WHAT THIS TASK INVOLVES |
Here is the task for the listing below: output exactly the lines from the one containing "Reconstruct this image" through the one containing "S.camera = cam_o", and leave out the pictures.

ITEMS |

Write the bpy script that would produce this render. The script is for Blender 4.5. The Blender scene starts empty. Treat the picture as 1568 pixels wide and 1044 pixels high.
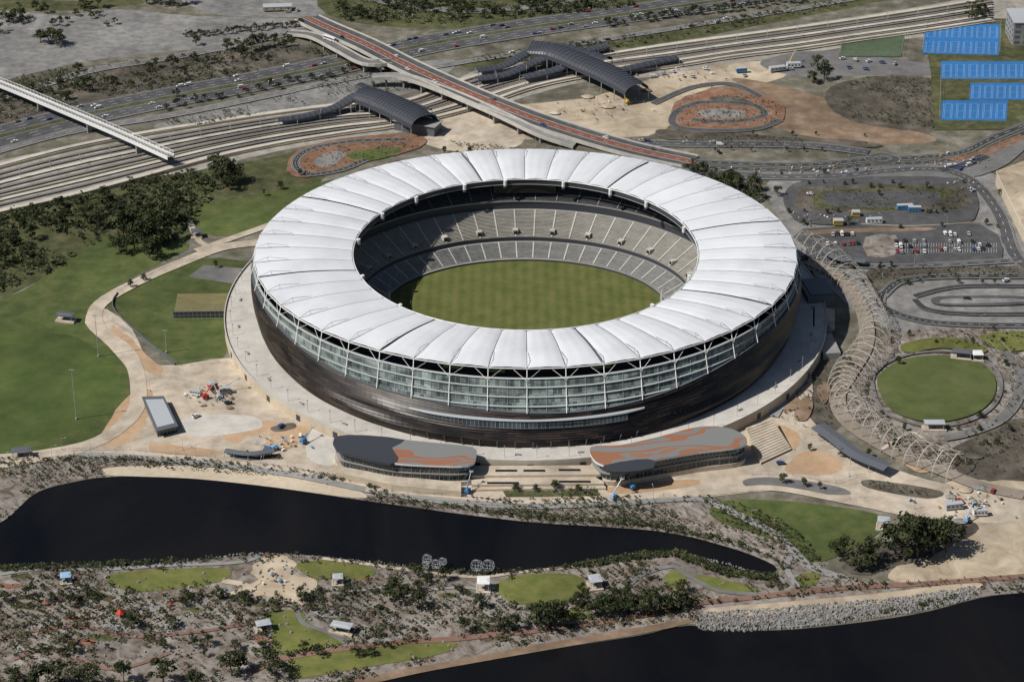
import bpy, bmesh, math, random
import numpy as np
from math import radians, sin, cos, pi, sqrt, atan2, hypot
random.seed(7); rng=np.random.default_rng(7)
scene=bpy.context.scene
# ---------------------------------------------------------------- camera / survey
CX,CY,CZ=-7.8,-1197.5,628.0; PIT=radians(28); F=3600.0
cam=bpy.data.cameras.new("camera"); cam.lens=36*F/1568; cam.sensor_width=36; cam.clip_end=30000; cam.clip_start=5
co=bpy.data.objects.new("camera",cam); co.location=(CX,CY,CZ); co.rotation_euler=(pi/2-PIT,0,0)
scene.collection.objects.link(co); scene.camera=co
def G(px,py,z=0.0):
    """survey point (aerial photo reading) -> world point at height z"""
    u=px-784; v=522-py
    dy=F*cos(PIT)+v*sin(PIT); dz=-F*sin(PIT)+v*cos(PIT)
    t=(z-CZ)/dz
    return (CX+u*t, CY+dy*t, z)
# ---------------------------------------------------------------- light
w=bpy.data.worlds.new("World"); scene.world=w; w.use_nodes=True
nt=w.node_tree; bg=nt.nodes["Background"]; sky=nt.nodes.new("ShaderNodeTexSky"); sky.sky_type='NISHITA'
SX,SY=-0.86,-0.30; EL=radians(49)
sky.sun_disc=False; sky.sun_elevation=EL; sky.sun_rotation=atan2(SX,SY); bg.inputs[1].default_value=0.05
nt.links.new(sky.outputs[0],bg.inputs[0])
sl=bpy.data.lights.new("sun",'SUN'); sl.energy=4.6; sl.angle=radians(.5); sl.color=(1,.955,.885)
so=bpy.data.objects.new("sun",sl); scene.collection.objects.link(so)
from mathutils import Vector
n=hypot(SX,SY); d=Vector((SX/n*cos(EL),SY/n*cos(EL),sin(EL)))
so.rotation_euler=d.to_track_quat('Z','Y').to_euler(); so.location=d*2000
scene.view_settings.view_transform='Standard'; scene.view_settings.look='None'; scene.view_settings.exposure=0
# ---------------------------------------------------------------- materials
def M(name,cols,scale=.2,rough=.9,scale2=.02,var=.25,bump=0.0,metal=0,spec=.3,detail=6,vec=None,dist=0):
    m=bpy.data.materials.new(name); m.use_nodes=True; t=m.node_tree; N=t.nodes; L=t.links
    b=N["Principled BSDF"]; b.inputs["Roughness"].default_value=rough; b.inputs["Metallic"].default_value=metal
    b.inputs["Specular IOR Level"].default_value=spec
    tc=N.new("ShaderNodeTexCoord"); no=N.new("ShaderNodeTexNoise"); no.inputs["Scale"].default_value=scale
    no.inputs["Detail"].default_value=detail; no.inputs["Roughness"].default_value=.68; no.inputs["Distortion"].default_value=dist
    L.new(tc.outputs["Object"],no.inputs["Vector"])
    cr=N.new("ShaderNodeValToRGB"); e=cr.color_ramp.elements
    k=len(cols)
    if len(cols[0])==3:
        cols=[(.3+.4*i/max(1,k-1),)+(c,) for i,c in enumerate(cols)] if k>1 else [(.5,cols[0])]
    for i,(p,c) in enumerate(cols):
        el=e[i] if i<2 and i<len(e) else e.new(p)
        el.position=p; el.color=(*c,1)
    if k==1: e[1].color=(*cols[0][1],1)
    L.new(no.outputs[0],cr.inputs[0]); out=cr.outputs[0]
    if var>0:
        n2=N.new("ShaderNodeTexNoise"); n2.inputs["Scale"].default_value=scale2; n2.inputs["Detail"].default_value=4
        L.new(tc.outputs["Object"],n2.inputs["Vector"])
        mr=N.new("ShaderNodeMapRange"); mr.inputs[1].default_value=.3; mr.inputs[2].default_value=.7
        mr.inputs[3].default_value=1-var; mr.inputs[4].default_value=1+var
        L.new(n2.outputs[0],mr.inputs[0])
        mx=N.new("ShaderNodeVectorMath"); mx.operation='SCALE'
        L.new(out,mx.inputs[0]); L.new(mr.outputs[0],mx.inputs["Scale"]); out=mx.outputs[0]
    L.new(out,b.inputs["Base Color"])
    if bump>0:
        bp=N.new("ShaderNodeBump"); bp.inputs["Strength"].default_value=bump; bp.inputs["Distance"].default_value=.5
        L.new(no.outputs[0],bp.inputs["Height"]); L.new(bp.outputs[0],b.inputs["Normal"])
    return m
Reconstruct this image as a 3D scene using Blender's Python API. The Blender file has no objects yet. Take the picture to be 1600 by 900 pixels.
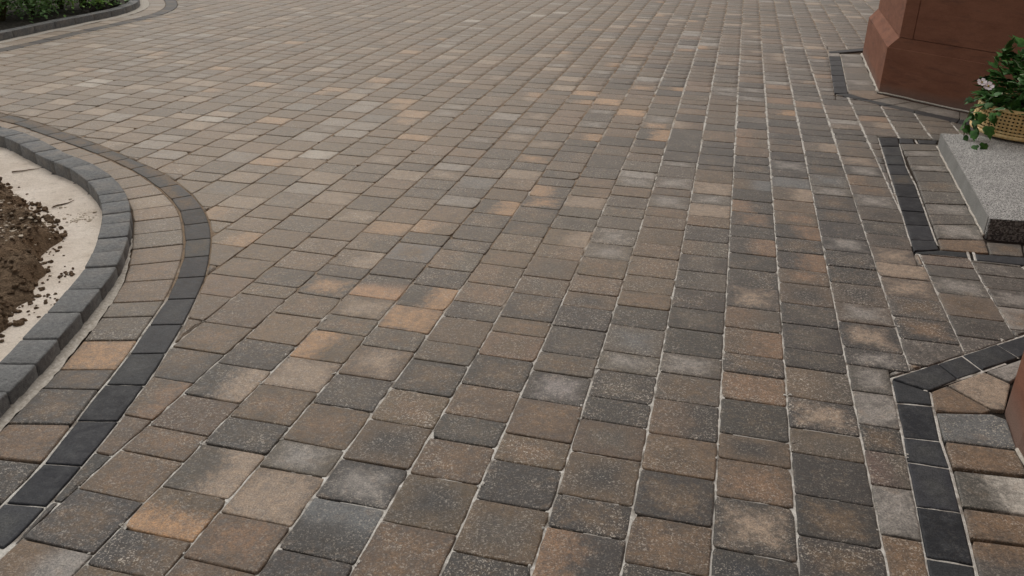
import bpy, bmesh, math, random
from mathutils import Vector, Matrix, noise
random.seed(7)
S = bpy.context.scene
C = S.collection
R = random.random
U = random.uniform

# ------------------------------------------------------------------ camera
F_PX, PITCH, YAW, ROLL = 1350.0, 0.4435035, 0.2369782, 0.0171237
H = 1.5091                       # eye height
W = 0.2095                       # width of one paver course
X0 = -0.347767 * H
fw = Vector((-math.sin(YAW) * math.cos(PITCH), math.cos(YAW) * math.cos(PITCH), -math.sin(PITCH)))
rt = Vector((math.cos(YAW), math.sin(YAW), 0))
up = rt.cross(fw)
cr, sr = math.cos(ROLL), math.sin(ROLL)
cam = bpy.data.cameras.new('camera')
cam.sensor_width = 36
cam.lens = F_PX / 1600 * 36
cam.clip_start = 0.05
cam.clip_end = 2000
cam_o = bpy.data.objects.new('camera', cam)
C.objects.link(cam_o)
xr, yu = cr * rt + sr * up, -sr * rt + cr * up
m = Matrix((xr, yu, -fw)).transposed().to_4x4()
m.translation = (0, 0, H)
cam_o.matrix_world = m
S.camera = cam_o


def G(px, py, h=0.0):
    """photo pixel (1600x900) -> point on the horizontal plane z = h"""
    x, y = px - 800, 450 - py
    d = (cr * x - sr * y) * rt + (sr * x + cr * y) * up + F_PX * fw
    t = (h - H) / d.z
    return (d.x * t, d.y * t)


def PX(X, Y, Z=0.0):
    v = Vector((X, Y, Z - H))
    z = v.dot(fw)
    if z < 0.05:
        return (-9e3, 9e3, z)
    return (800 + F_PX * v.dot(xr) / z, 450 - F_PX * v.dot(yu) / z, z)


# ------------------------------------------------------------------ light
SUN_EL, SUN_AZ = math.radians(52), math.radians(-38)   # azimuth from +Y towards +X
w = bpy.data.worlds.new('World')
S.world = w
w.use_nodes = True
nt = w.node_tree
bg = nt.nodes['Background']
sky = nt.nodes.new('ShaderNodeTexSky')
sky.sky_type = 'NISHITA'
sky.sun_disc = False
sky.sun_elevation = SUN_EL
sky.sun_rotation = SUN_AZ
sky.air_density = 1.0
sky.dust_density = 4.0
hs = nt.nodes.new('ShaderNodeHueSaturation')
hs.inputs['Saturation'].default_value = 0.10          # overcast: nearly grey sky
nt.links.new(sky.outputs[0], hs.inputs['Color'])
nt.links.new(hs.outputs[0], bg.inputs['Color'])
bg.inputs['Strength'].default_value = 0.10
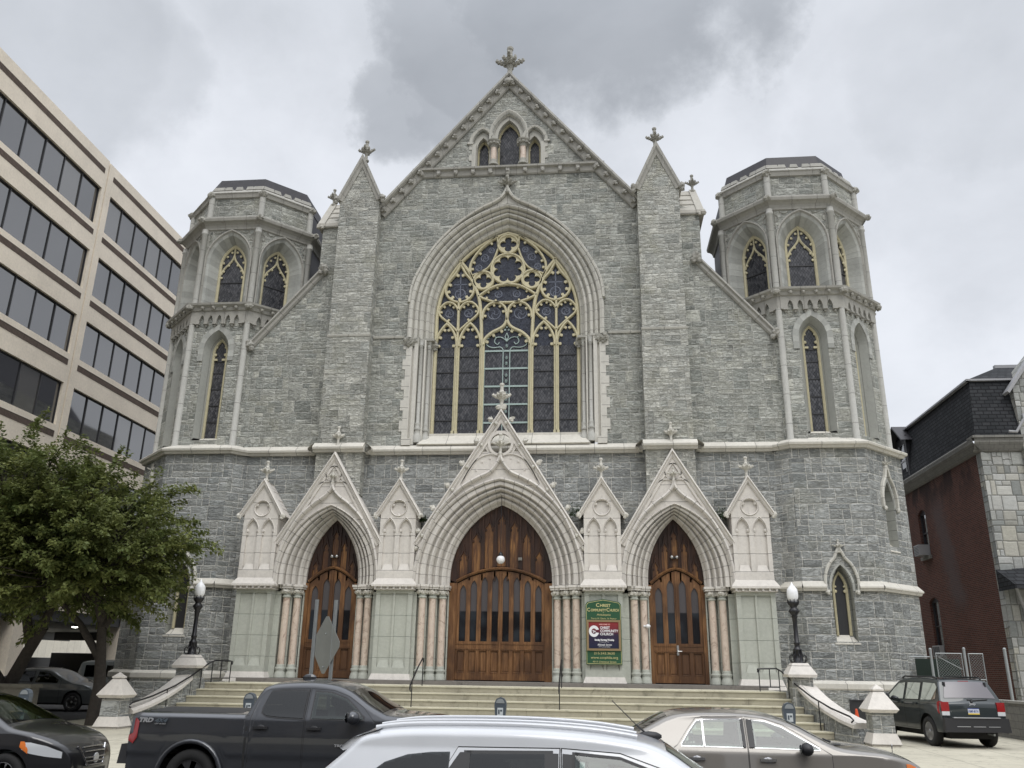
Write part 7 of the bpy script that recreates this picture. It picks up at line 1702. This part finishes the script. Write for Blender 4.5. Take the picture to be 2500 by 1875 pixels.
for b in ((1000, 90, .15, .66), (1180, 50, .18, .72), (1390, 0, .17, .72), (1560, -80, .15, .65), (850, 245, .095, .55), (960, 240, .11, .6), (1110, 190, .11, .55), (60, 40, .22, .36), (330, 110, .13, .30), (40, 230, .14, .34),
          (2100, 100, .20, .28), (1900, 250, .16, .2), (2150, 430, .2, .2), (1100, -400, .5, .4), (2000, -300, .3, .3)):
    q = blob(*b); dark = q if dark is None else (dark.max(q))
el = z.max(.05); pl = nt.comb(x/(el+.25), y/(el+.25), z*.5)
f1 = nt.noise(pl, 1.6, 6., .58, .3); f2 = nt.noise(pl, 5., 5., .6)
val = (f1-.5)*.50+(f2-.5)*.16+.90-dark*.86
col = nt.ramp(val.clamp(), [(0., (.28, .305, .34)), (.3, (.37, .395, .435)), (.6, (.60, .63, .68)), (.8, (.76, .79, .85)), (1., (.88, .91, .97))])
zen = z.smooth(.62, .95)*1.6+1.     # an overcast sky is brightest overhead
hor = z.smooth(-.02, .0)
col = nt.mix(1., col, nt.comb(zen, zen, zen), 'MULTIPLY')
sky = nt.new('ShaderNodeTexSky'); sky.sky_type = 'NISHITA'; sky.sun_disc = False; sky.sun_elevation = R(52); sky.sun_rotation = R(200)
sk = nt.new('ShaderNodeVectorMath'); sk.operation = 'SCALE'; nt.t.links.new(sky.outputs[0], sk.inputs[0]); sk.inputs['Scale'].default_value = .004
adn = nt.new('ShaderNodeVectorMath'); nt.t.links.new(col.k, adn.inputs[0]); nt.t.links.new(sk.outputs[0], adn.inputs[1])
nt.t.links.new(adn.outputs[0], bg.inputs[0]); bg.inputs[1].default_value = 1.0
sun = bpy.data.lights.new('sun', 'SUN'); sun.energy = 1.3; sun.angle = R(35); sun.color = (1., .97, .92); so = bpy.data.objects.new('sun', sun); COL.objects.link(so)
so.rotation_euler = (R(90-52), 0, R(20)); so.location = (0, -20, 40)
scene.view_settings.view_transform = 'Standard'; scene.view_settings.look = 'None'; scene.view_settings.exposure = .0; scene.view_settings.gamma = 1.
scene.cycles.use_denoising = True
scene.cycles.max_bounces = 6; scene.cycles.diffuse_bounces = 3; scene.cycles.glossy_bounces = 3; scene.cycles.transmission_bounces = 4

EXERCISE SOLUTION |
Reconstruct this image as a 3D scene using Blender's Python API. The Blender file has no objects yet. Take the picture to be 1600 by 900 pixels.
import bpy, bmesh, math, random
from mathutils import Vector, Matrix, noise
random.seed(7)
S = bpy.context.scene
C = S.collection
R = random.random
U = random.uniform

# ------------------------------------------------------------------ camera
F_PX, PITCH, YAW, ROLL = 1350.0, 0.4435035, 0.2369782, 0.0171237
H = 1.5091                       # eye height
W = 0.2095                       # width of one paver course
X0 = -0.347767 * H
fw = Vector((-math.sin(YAW) * math.cos(PITCH), math.cos(YAW) * math.cos(PITCH), -math.sin(PITCH)))
rt = Vector((math.cos(YAW), math.sin(YAW), 0))
up = rt.cross(fw)
cr, sr = math.cos(ROLL), math.sin(ROLL)
cam = bpy.data.cameras.new('camera')
cam.sensor_width = 36
cam.lens = F_PX / 1600 * 36
cam.clip_start = 0.05
cam.clip_end = 2000
cam_o = bpy.data.objects.new('camera', cam)
C.objects.link(cam_o)
xr, yu = cr * rt + sr * up, -sr * rt + cr * up
m = Matrix((xr, yu, -fw)).transposed().to_4x4()
m.translation = (0, 0, H)
cam_o.matrix_world = m
S.camera = cam_o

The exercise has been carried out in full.